== What to do ==
Reproduce exactly the lines from the top of the records below through the line holding "COL = sc.collection".

(A block of data)
╭──

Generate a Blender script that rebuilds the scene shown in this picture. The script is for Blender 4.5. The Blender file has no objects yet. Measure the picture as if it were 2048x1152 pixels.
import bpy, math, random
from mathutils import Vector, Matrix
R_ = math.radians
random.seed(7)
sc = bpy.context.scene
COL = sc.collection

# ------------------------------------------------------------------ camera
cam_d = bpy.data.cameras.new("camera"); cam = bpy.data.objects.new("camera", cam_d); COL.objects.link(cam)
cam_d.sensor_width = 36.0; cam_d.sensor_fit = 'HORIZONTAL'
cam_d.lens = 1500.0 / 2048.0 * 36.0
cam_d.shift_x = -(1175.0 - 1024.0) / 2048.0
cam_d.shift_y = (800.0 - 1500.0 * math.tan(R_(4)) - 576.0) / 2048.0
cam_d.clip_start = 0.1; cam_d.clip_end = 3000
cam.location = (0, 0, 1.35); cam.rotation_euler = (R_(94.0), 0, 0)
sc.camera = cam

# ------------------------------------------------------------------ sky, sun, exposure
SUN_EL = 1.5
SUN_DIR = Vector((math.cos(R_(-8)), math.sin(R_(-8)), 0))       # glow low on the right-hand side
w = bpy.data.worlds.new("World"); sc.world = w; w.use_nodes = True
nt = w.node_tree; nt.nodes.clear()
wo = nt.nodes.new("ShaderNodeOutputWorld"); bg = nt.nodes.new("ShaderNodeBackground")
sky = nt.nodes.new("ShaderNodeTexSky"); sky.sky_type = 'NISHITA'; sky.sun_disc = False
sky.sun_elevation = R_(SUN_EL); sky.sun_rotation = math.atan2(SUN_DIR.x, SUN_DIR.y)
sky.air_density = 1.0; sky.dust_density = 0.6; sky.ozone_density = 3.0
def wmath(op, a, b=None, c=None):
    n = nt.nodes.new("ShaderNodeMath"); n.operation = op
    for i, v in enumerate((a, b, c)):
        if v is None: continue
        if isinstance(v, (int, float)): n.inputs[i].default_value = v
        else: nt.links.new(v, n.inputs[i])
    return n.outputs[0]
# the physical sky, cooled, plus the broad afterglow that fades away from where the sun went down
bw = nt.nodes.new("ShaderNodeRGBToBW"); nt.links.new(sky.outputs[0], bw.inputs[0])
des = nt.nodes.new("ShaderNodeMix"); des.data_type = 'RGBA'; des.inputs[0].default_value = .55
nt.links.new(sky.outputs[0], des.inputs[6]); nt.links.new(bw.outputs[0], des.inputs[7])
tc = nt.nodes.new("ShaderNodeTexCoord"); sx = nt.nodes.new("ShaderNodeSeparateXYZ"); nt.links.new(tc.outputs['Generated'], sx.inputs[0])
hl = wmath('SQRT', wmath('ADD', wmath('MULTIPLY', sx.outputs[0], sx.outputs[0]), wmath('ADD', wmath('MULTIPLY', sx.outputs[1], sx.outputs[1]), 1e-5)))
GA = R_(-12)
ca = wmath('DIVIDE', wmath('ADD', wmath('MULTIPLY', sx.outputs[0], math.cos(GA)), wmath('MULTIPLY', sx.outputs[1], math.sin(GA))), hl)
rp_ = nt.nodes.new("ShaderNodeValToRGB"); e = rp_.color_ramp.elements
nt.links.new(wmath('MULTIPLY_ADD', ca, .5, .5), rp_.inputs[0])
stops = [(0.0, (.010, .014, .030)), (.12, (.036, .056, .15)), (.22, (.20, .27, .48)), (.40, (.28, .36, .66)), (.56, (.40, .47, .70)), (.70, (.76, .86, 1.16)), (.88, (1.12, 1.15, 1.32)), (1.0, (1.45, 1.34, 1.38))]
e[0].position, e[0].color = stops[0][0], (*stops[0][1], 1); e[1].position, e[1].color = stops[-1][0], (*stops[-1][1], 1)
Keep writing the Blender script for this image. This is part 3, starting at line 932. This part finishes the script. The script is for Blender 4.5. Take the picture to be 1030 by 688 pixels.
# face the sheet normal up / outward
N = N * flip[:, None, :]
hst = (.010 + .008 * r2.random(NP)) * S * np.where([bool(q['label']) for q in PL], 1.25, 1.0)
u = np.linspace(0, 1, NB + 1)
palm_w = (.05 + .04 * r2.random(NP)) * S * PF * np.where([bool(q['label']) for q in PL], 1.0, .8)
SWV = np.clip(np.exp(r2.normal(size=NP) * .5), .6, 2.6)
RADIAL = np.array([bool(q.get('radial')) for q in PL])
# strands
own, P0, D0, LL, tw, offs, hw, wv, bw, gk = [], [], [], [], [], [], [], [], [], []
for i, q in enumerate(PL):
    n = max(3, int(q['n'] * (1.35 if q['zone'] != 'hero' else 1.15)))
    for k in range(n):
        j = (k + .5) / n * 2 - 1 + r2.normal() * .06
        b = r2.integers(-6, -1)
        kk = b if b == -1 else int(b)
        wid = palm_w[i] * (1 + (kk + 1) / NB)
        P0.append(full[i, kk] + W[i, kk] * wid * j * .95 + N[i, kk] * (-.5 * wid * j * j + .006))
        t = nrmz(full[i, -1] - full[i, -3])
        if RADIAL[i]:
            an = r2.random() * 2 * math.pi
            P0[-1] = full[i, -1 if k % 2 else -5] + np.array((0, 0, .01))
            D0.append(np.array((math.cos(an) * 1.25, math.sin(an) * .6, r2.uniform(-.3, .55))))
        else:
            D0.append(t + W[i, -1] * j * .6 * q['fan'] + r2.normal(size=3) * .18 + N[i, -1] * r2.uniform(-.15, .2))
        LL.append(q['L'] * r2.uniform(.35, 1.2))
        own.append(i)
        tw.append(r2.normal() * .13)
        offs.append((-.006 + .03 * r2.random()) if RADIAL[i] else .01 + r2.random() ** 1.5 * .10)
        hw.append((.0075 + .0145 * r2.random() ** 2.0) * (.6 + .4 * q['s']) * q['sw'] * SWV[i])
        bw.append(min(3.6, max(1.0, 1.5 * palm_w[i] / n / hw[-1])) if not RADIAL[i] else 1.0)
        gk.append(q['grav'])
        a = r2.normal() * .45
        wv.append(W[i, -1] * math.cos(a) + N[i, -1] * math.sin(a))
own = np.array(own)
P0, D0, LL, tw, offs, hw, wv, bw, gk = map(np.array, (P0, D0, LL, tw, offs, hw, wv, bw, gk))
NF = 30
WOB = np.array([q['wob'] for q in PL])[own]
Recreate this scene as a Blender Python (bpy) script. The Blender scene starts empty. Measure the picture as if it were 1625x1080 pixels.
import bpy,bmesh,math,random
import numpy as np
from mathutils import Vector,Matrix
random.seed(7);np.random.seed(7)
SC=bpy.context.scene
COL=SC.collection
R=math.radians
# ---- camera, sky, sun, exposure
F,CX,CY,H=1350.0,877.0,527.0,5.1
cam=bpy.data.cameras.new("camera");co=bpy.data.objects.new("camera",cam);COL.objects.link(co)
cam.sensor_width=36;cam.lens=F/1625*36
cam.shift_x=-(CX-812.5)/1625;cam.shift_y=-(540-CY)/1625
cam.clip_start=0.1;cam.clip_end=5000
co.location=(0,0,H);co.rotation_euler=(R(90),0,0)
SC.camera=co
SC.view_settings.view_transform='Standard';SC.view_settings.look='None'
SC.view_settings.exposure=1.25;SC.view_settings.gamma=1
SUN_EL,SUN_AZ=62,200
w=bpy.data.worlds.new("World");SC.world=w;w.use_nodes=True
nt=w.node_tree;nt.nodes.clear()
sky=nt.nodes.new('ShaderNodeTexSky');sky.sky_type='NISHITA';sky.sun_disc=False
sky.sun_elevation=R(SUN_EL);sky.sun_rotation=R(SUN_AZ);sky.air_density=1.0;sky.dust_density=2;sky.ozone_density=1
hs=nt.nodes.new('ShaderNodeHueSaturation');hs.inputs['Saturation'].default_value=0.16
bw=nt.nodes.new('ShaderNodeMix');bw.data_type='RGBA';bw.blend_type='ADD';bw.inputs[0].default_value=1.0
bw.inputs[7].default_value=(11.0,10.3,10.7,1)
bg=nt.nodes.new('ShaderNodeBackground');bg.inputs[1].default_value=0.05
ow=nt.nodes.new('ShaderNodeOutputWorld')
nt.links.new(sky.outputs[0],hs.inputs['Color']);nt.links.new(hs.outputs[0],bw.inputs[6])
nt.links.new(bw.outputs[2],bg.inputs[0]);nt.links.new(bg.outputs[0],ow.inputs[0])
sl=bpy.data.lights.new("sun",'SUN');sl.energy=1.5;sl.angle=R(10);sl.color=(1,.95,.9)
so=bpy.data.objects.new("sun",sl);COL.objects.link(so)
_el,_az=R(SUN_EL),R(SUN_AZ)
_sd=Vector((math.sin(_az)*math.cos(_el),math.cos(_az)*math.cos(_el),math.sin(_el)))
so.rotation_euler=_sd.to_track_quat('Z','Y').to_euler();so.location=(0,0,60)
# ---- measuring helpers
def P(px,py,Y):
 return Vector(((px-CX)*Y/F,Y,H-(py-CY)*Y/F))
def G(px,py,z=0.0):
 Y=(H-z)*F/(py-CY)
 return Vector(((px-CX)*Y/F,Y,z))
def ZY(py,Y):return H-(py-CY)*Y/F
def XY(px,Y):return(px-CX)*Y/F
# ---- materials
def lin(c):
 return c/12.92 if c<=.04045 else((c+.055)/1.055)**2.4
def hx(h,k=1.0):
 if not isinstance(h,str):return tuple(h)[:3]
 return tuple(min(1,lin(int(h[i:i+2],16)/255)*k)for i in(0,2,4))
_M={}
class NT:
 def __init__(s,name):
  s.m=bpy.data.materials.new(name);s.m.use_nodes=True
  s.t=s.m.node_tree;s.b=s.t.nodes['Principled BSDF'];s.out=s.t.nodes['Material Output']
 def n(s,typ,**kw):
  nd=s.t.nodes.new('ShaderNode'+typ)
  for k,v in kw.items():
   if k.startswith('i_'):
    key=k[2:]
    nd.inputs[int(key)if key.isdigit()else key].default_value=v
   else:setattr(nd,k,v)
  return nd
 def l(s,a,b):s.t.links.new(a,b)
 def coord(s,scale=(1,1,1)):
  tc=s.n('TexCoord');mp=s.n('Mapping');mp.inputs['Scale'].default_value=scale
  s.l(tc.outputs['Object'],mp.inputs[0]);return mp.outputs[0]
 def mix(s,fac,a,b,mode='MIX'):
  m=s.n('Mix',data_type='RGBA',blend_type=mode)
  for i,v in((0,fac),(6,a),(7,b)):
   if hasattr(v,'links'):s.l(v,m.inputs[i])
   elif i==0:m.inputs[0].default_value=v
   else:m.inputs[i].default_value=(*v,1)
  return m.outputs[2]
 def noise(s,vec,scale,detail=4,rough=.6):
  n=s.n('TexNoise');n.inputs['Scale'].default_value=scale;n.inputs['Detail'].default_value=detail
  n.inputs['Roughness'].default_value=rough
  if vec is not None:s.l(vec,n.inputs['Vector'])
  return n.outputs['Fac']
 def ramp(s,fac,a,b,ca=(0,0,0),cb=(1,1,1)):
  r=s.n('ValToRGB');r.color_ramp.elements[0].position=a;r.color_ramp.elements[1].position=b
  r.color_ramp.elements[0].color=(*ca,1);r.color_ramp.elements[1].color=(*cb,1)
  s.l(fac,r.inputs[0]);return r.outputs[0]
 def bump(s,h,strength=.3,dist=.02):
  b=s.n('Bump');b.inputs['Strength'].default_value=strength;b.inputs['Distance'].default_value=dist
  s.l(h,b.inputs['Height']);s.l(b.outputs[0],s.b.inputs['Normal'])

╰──

== Result for this task ==
Generate a Blender script that rebuilds the scene shown in this picture. The script is for Blender 4.5. The Blender file has no objects yet. Measure the picture as if it were 2048x1152 pixels.
import bpy, math, random
from mathutils import Vector, Matrix
R_ = math.radians
random.seed(7)
sc = bpy.context.scene
COL = sc.collection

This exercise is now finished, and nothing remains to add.